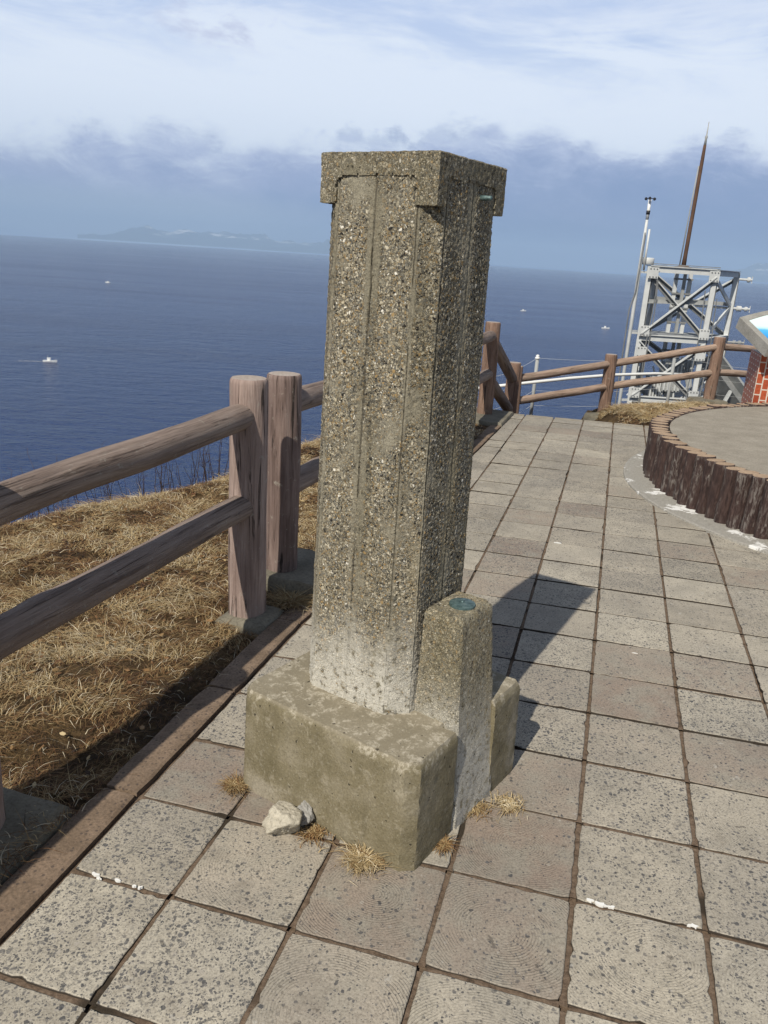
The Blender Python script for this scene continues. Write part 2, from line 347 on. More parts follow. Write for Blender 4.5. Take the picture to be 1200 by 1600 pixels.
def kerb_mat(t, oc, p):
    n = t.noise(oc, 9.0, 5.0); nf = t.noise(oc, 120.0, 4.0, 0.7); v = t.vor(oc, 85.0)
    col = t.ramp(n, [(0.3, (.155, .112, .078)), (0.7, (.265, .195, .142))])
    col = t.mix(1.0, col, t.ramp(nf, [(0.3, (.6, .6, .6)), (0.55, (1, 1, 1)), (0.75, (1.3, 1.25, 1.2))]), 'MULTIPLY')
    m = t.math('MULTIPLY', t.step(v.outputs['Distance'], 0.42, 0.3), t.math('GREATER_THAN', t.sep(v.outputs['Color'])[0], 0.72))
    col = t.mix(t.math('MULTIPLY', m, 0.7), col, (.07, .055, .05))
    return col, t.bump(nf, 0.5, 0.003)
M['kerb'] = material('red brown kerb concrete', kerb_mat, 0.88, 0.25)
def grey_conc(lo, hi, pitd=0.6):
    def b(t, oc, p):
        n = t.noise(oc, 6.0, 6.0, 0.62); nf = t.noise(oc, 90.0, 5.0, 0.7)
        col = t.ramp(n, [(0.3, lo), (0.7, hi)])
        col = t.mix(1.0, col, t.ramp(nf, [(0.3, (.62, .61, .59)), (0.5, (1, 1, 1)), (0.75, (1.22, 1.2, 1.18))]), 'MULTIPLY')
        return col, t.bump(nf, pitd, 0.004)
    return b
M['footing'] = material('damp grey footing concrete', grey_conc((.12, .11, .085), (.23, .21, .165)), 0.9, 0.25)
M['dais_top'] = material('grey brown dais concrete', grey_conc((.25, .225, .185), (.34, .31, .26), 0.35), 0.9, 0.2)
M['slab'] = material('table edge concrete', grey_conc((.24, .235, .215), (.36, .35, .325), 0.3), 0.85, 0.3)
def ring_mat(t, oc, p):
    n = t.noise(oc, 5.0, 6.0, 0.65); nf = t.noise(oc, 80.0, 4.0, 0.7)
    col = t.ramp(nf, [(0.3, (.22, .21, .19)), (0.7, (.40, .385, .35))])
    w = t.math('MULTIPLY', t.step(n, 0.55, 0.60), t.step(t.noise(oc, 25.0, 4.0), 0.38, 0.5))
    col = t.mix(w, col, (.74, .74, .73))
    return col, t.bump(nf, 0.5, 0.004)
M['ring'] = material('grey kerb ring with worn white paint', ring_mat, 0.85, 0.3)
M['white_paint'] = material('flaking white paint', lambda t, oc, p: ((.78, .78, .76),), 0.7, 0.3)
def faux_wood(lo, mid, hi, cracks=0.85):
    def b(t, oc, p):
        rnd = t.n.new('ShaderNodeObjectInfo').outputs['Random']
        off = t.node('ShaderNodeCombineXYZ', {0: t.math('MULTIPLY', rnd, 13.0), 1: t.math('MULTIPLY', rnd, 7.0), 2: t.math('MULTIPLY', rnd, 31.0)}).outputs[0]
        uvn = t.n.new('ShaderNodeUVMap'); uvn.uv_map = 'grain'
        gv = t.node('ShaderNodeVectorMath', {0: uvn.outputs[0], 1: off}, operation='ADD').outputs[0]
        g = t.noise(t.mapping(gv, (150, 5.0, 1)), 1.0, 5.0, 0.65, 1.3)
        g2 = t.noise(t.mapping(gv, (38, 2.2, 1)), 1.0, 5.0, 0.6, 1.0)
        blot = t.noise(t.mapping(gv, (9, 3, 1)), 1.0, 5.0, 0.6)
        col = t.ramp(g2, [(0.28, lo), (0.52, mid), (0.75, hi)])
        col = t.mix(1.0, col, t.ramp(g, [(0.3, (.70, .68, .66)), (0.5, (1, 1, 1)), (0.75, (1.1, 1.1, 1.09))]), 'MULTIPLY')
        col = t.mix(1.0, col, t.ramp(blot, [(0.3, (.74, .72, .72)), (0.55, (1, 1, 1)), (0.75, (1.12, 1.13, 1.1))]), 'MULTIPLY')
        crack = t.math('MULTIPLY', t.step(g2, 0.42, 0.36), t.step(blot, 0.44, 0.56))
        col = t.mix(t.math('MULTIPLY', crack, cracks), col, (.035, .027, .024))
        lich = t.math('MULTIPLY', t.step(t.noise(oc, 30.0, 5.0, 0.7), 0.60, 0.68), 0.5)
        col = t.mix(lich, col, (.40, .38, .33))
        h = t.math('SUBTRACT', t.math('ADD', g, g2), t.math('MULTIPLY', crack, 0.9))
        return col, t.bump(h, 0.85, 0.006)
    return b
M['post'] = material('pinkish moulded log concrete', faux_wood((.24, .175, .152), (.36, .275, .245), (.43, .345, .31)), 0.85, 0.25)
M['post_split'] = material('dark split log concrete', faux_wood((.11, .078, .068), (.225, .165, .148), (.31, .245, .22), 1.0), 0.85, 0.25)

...

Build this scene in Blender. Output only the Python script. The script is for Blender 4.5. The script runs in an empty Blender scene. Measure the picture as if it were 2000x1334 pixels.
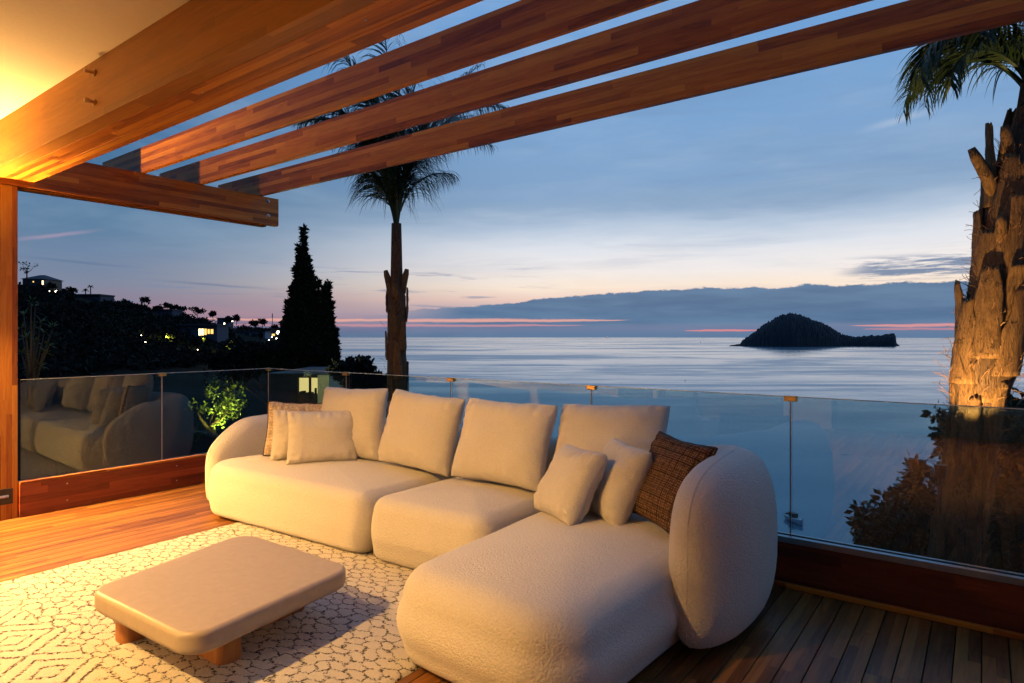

* * *

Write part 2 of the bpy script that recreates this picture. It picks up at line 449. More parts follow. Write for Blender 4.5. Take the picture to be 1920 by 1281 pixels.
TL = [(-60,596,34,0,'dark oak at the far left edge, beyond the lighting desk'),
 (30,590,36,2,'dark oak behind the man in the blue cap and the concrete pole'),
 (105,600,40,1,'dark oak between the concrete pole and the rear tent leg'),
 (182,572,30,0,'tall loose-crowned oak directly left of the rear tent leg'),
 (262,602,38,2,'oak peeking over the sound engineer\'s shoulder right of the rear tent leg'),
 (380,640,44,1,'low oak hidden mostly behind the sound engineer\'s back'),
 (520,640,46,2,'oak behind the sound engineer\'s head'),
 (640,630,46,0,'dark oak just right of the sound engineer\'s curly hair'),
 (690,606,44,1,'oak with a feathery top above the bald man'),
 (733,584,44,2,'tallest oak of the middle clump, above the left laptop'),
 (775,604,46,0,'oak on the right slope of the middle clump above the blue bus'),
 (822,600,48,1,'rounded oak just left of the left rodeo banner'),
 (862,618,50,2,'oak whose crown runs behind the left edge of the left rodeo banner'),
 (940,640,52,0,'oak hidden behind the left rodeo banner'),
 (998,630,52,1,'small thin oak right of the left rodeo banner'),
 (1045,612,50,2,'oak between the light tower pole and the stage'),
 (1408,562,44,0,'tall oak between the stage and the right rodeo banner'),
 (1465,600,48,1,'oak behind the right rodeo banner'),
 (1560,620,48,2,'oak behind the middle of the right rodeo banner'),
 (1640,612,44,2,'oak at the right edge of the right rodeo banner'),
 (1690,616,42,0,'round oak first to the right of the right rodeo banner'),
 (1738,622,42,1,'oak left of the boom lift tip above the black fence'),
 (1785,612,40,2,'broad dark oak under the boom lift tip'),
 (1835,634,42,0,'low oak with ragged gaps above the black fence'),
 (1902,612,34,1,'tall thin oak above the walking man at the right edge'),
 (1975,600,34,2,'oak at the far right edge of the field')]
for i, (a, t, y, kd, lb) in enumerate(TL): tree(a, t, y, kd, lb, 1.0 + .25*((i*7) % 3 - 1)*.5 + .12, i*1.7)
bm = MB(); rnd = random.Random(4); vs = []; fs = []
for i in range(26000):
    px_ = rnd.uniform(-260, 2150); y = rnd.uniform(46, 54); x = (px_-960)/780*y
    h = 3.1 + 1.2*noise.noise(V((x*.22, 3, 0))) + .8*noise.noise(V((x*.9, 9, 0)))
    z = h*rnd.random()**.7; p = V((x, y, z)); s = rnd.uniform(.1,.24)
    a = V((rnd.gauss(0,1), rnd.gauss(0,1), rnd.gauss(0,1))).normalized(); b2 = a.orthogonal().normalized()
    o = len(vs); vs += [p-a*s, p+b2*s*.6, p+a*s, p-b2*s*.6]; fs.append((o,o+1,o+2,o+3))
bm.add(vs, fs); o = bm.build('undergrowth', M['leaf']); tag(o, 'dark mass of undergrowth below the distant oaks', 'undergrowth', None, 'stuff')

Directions
Search the data for "follow" and list every line in which it occurs.

Reply
The Blender Python script for this scene continues. Write part 2, from line 347 on. More parts follow. Write for Blender 4.5. Take the picture to be 1200 by 1600 pixels.
Write part 2 of the bpy script that recreates this picture. It picks up at line 449. More parts follow. Write for Blender 4.5. Take the picture to be 1920 by 1281 pixels.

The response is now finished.